Write out, please, the line containing "Write part 6" together with all lines after it, up to and including the last one, with no other output.
++++++++
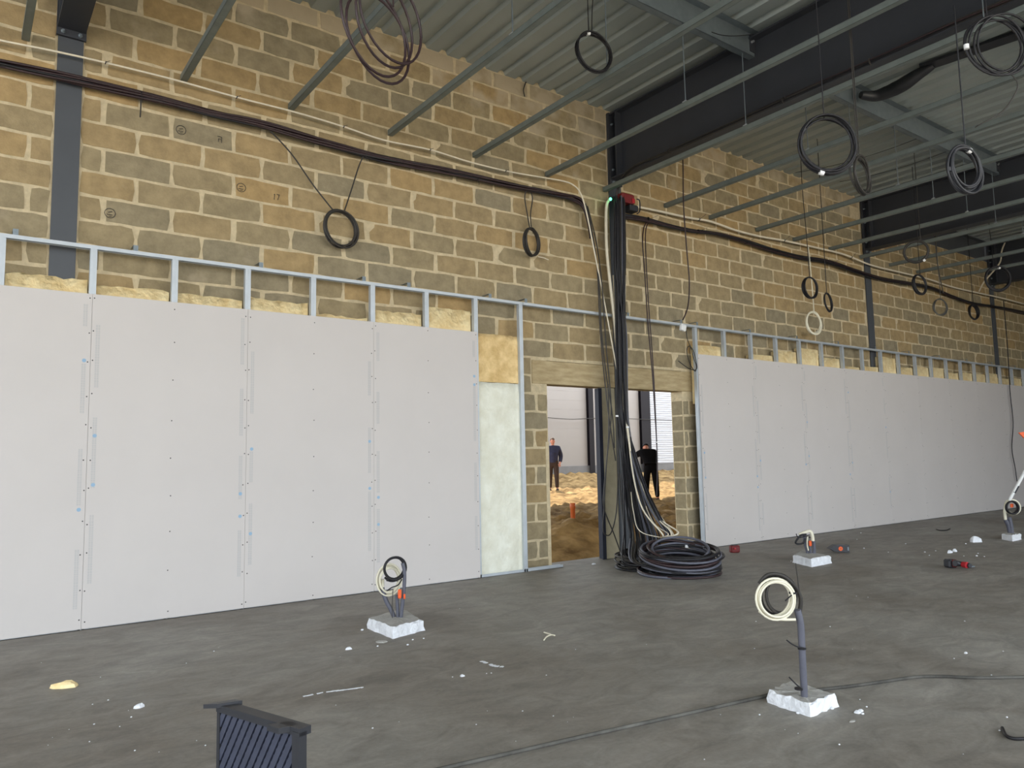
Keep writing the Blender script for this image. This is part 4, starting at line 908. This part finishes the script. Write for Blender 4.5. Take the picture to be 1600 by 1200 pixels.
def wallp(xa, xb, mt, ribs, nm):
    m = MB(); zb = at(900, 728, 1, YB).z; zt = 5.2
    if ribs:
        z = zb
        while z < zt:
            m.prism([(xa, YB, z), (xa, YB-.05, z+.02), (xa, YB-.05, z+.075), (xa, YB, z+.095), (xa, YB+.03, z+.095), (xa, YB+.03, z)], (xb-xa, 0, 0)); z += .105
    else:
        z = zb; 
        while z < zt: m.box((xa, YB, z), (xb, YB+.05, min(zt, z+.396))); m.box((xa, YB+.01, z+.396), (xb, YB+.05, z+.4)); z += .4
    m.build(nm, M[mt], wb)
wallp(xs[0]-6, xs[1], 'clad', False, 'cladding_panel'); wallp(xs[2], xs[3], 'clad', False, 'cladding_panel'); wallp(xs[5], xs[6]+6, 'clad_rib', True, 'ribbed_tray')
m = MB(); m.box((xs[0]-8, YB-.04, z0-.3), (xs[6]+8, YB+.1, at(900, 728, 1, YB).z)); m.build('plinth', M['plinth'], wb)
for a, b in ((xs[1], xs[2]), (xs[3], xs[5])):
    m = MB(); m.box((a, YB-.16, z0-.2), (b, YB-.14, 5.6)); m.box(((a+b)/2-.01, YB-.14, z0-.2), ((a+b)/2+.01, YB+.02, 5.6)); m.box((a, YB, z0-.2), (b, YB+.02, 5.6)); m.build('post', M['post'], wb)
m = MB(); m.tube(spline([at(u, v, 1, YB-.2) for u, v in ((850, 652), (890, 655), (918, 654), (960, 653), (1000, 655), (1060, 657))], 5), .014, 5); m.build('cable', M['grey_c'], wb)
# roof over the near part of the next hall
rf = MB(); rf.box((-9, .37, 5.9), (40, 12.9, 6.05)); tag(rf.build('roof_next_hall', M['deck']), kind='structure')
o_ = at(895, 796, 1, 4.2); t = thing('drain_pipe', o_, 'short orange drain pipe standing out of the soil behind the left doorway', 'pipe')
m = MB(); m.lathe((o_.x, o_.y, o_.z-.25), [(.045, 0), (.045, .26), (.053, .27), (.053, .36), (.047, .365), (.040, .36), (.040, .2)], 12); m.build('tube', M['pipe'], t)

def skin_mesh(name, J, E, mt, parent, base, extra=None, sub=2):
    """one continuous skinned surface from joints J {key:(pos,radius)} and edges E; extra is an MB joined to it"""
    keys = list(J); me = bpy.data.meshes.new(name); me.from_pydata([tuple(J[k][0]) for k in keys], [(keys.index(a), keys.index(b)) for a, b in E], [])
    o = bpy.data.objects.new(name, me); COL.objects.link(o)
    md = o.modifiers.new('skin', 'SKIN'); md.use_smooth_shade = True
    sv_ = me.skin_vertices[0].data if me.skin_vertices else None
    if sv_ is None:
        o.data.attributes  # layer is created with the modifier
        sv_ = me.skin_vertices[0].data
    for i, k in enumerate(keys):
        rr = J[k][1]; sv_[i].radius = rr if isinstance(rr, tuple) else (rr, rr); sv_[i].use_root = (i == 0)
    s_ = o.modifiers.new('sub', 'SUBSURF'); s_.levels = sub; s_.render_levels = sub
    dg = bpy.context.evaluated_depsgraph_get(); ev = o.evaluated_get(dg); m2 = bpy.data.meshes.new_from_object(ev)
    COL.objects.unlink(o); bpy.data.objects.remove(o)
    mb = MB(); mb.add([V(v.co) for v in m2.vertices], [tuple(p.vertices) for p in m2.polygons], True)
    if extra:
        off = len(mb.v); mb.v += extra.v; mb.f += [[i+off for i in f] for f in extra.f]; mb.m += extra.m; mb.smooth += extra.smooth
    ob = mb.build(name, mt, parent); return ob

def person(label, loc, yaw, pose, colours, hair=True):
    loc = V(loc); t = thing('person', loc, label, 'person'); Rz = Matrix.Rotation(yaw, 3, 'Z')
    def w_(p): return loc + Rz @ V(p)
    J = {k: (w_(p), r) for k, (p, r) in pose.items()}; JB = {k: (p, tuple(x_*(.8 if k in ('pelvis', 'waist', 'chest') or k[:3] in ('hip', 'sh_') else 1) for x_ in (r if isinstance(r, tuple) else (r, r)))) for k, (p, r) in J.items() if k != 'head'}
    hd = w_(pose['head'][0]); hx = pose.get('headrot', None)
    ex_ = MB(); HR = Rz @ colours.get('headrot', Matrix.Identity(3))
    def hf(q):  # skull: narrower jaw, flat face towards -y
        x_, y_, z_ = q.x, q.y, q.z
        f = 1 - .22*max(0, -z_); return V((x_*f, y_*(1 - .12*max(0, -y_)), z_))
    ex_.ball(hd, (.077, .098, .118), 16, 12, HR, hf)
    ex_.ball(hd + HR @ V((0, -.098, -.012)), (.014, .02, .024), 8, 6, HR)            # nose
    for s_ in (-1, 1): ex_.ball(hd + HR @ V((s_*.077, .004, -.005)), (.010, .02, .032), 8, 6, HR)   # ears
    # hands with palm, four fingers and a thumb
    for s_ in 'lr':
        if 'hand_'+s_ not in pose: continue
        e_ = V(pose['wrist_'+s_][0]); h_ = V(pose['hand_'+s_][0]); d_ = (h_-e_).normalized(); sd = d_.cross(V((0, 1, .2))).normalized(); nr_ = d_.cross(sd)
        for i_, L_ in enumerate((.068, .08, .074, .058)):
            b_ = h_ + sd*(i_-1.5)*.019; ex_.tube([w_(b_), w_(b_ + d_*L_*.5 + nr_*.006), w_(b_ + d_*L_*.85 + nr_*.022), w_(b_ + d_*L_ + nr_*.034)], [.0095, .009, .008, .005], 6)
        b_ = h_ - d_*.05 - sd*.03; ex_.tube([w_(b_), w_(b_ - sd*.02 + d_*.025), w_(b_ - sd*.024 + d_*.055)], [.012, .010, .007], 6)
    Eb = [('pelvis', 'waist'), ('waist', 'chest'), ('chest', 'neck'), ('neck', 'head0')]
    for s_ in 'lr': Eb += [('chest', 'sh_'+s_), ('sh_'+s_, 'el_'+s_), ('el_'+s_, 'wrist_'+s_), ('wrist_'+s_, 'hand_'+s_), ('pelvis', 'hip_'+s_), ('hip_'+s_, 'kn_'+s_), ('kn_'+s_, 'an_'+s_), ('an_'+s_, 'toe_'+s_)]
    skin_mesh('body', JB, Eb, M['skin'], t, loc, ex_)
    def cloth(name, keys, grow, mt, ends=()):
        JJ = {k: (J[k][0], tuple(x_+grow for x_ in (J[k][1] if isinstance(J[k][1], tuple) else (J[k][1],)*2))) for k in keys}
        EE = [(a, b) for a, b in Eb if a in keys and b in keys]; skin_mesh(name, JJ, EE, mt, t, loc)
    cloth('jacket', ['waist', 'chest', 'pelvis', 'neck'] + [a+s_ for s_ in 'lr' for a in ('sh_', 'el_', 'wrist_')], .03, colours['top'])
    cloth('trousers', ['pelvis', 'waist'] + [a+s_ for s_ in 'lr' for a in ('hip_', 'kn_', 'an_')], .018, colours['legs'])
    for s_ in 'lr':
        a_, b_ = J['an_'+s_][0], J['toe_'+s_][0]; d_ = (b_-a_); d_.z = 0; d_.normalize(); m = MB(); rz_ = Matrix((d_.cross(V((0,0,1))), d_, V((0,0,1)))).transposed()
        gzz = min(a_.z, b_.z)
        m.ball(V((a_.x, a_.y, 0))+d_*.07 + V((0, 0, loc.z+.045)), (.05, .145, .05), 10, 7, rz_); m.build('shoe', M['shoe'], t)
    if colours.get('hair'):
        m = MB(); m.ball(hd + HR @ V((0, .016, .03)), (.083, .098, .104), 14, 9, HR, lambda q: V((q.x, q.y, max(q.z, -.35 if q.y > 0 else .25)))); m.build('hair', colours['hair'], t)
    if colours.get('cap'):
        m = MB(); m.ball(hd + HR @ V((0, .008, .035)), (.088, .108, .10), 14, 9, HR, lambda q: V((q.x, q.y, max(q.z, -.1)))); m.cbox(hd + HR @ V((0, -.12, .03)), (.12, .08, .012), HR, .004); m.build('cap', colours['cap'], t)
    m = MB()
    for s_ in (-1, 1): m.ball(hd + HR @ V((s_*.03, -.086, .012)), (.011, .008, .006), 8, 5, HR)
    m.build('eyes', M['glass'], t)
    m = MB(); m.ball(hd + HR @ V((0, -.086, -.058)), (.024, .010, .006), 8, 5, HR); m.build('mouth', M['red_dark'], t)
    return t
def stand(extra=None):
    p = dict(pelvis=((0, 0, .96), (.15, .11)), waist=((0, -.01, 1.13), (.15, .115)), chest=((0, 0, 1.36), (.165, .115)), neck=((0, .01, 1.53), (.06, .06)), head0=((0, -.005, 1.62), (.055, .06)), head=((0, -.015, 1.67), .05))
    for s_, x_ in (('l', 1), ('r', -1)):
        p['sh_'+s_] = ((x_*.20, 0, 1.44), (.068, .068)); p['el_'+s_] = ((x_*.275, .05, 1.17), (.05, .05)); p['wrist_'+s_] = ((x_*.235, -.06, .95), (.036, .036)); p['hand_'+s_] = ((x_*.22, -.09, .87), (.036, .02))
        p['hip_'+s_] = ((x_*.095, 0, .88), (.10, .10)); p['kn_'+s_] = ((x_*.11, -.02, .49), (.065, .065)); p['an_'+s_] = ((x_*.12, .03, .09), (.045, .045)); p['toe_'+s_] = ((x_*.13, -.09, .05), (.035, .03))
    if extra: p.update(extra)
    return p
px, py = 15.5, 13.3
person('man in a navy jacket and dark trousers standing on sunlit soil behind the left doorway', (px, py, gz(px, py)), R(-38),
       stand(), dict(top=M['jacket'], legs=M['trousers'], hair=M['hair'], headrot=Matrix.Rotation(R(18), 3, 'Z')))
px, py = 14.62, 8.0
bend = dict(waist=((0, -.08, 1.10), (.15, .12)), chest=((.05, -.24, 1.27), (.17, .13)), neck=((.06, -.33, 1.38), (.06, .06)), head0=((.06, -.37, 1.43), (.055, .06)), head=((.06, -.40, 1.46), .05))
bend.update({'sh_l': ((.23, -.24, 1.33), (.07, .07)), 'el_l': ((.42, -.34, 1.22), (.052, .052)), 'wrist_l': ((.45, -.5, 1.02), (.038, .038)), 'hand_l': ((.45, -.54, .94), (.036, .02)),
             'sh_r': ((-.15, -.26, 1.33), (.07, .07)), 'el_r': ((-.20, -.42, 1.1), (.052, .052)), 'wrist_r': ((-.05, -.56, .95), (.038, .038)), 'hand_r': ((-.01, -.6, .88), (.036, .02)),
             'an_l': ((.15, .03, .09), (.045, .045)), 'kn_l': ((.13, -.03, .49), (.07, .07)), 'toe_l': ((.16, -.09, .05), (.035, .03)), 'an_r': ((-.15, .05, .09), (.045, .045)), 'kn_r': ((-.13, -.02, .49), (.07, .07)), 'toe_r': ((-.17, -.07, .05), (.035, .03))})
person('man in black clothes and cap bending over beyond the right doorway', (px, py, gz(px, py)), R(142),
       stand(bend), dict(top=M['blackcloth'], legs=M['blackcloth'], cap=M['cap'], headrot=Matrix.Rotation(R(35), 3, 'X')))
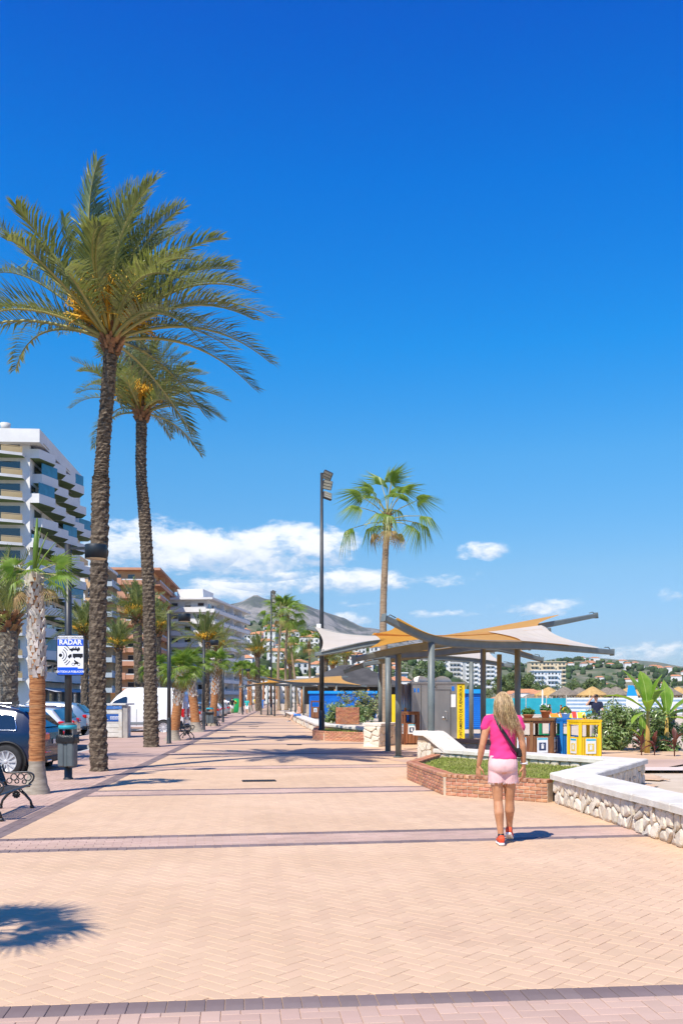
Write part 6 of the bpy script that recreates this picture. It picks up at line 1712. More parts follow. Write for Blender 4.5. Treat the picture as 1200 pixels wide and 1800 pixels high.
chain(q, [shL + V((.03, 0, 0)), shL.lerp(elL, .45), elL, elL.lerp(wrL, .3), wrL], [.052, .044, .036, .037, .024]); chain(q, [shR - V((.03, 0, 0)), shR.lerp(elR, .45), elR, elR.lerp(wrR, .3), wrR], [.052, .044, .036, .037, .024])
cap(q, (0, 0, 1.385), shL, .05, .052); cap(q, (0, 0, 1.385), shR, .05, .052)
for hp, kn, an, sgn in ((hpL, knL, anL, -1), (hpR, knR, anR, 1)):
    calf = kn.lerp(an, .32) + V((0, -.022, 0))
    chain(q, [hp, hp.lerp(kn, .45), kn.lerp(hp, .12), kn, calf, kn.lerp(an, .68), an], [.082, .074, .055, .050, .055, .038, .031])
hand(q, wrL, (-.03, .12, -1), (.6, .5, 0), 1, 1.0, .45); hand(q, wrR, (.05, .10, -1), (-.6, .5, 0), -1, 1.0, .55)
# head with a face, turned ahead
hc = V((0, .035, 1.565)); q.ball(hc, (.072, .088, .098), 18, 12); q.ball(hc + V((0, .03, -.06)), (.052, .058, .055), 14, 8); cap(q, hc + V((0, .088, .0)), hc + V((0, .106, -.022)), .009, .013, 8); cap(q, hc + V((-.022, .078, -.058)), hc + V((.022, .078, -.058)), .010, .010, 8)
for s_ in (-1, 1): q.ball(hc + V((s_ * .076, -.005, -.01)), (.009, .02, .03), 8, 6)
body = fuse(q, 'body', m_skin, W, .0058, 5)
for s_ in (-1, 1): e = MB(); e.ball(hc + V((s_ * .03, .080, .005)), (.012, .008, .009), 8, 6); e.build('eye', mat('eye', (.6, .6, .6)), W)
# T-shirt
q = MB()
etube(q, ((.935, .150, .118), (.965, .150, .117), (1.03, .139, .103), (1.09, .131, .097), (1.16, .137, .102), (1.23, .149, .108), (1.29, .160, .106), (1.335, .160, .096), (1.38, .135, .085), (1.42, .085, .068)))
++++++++
### Result of the task:
Write part 6 of the bpy script that recreates this picture. It picks up at line 1712. More parts follow. Write for Blender 4.5. Treat the picture as 1200 pixels wide and 1800 pixels high.
chain(q, [shL + V((.03, 0, 0)), shL.lerp(elL, .45), elL, elL.lerp(wrL, .3), wrL], [.052, .044, .036, .037, .024]); chain(q, [shR - V((.03, 0, 0)), shR.lerp(elR, .45), elR, elR.lerp(wrR, .3), wrR], [.052, .044, .036, .037, .024])
cap(q, (0, 0, 1.385), shL, .05, .052); cap(q, (0, 0, 1.385), shR, .05, .052)
for hp, kn, an, sgn in ((hpL, knL, anL, -1), (hpR, knR, anR, 1)):
    calf = kn.lerp(an, .32) + V((0, -.022, 0))
    chain(q, [hp, hp.lerp(kn, .45), kn.lerp(hp, .12), kn, calf, kn.lerp(an, .68), an], [.082, .074, .055, .050, .055, .038, .031])
hand(q, wrL, (-.03, .12, -1), (.6, .5, 0), 1, 1.0, .45); hand(q, wrR, (.05, .10, -1), (-.6, .5, 0), -1, 1.0, .55)
# head with a face, turned ahead
hc = V((0, .035, 1.565)); q.ball(hc, (.072, .088, .098), 18, 12); q.ball(hc + V((0, .03, -.06)), (.052, .058, .055), 14, 8); cap(q, hc + V((0, .088, .0)), hc + V((0, .106, -.022)), .009, .013, 8); cap(q, hc + V((-.022, .078, -.058)), hc + V((.022, .078, -.058)), .010, .010, 8)
for s_ in (-1, 1): q.ball(hc + V((s_ * .076, -.005, -.01)), (.009, .02, .03), 8, 6)
body = fuse(q, 'body', m_skin, W, .0058, 5)
for s_ in (-1, 1): e = MB(); e.ball(hc + V((s_ * .03, .080, .005)), (.012, .008, .009), 8, 6); e.build('eye', mat('eye', (.6, .6, .6)), W)
# T-shirt
q = MB()
etube(q, ((.935, .150, .118), (.965, .150, .117), (1.03, .139, .103), (1.09, .131, .097), (1.16, .137, .102), (1.23, .149, .108), (1.29, .160, .106), (1.335, .160, .096), (1.38, .135, .085), (1.42, .085, .068)))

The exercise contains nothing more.